Aside from that single, all the tracks remained unreleased until appearing as a superbly packaged 1998 Rockadelic LP, reproduced in its entirety on this Gear Fab CD. So is it worth all the archival fuss? Mostly, yes, it really is. Stone Garden is an always blistering and often thrilling racket that splits the difference between the plundering depths of hard rock and the mind-excursion highs of psychedelia (or, more precisely, acid rock), carving out a nifty Western patch of its own. A heady trick for a group of boys from the potato state in the year of Woodstock, and, if dated in minor ways, still body-rattling music decades after the fact.

There is some dense riffage (the re-recorded version of "Oceans," "It’s a Beautiful Day," an awesome "Woodstick") that comes as close to proto-heavy metal shredding as anything else recorded in or around 1969 (that includes Steppenwolf, Black Sabbath, Iron Butterfly, and Blue Cheer), and the band had both an affinity and knack for scintillating, dual-guitar electric blues ("Stop My Thinking"), although the album’s sole outright misstep, "SF Policeman Blues," apes early Grateful Dead a little too closely.
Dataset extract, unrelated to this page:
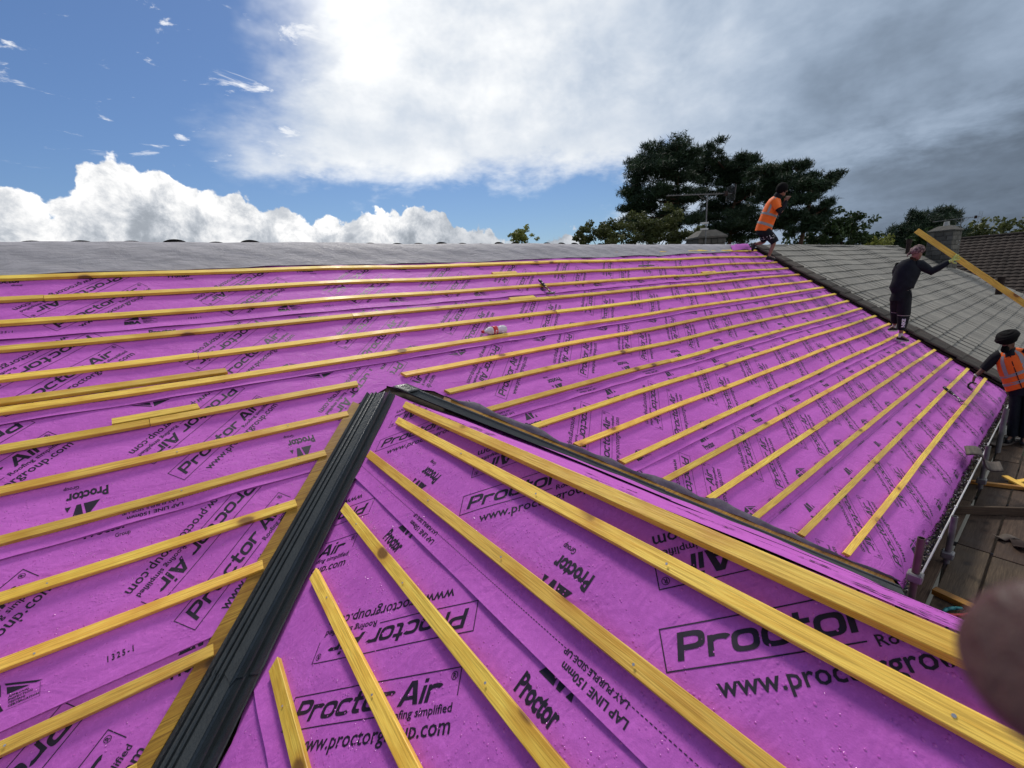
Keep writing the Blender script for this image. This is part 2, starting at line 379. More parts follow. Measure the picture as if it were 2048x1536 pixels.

But there is plenty of consciousness-expanding, detail-intriguing, and ominous melodic shifts, nifty but queasy coats of echo, Zappa-esque avant-garde effects ("Bastard"), and surprisingly mature and hip lyrics — even if the performances are not exactly nuanced. Subtle Stone Garden was not. But the music can cut you off at the knees and knock the wind out of you, which is pretty impressive stuff.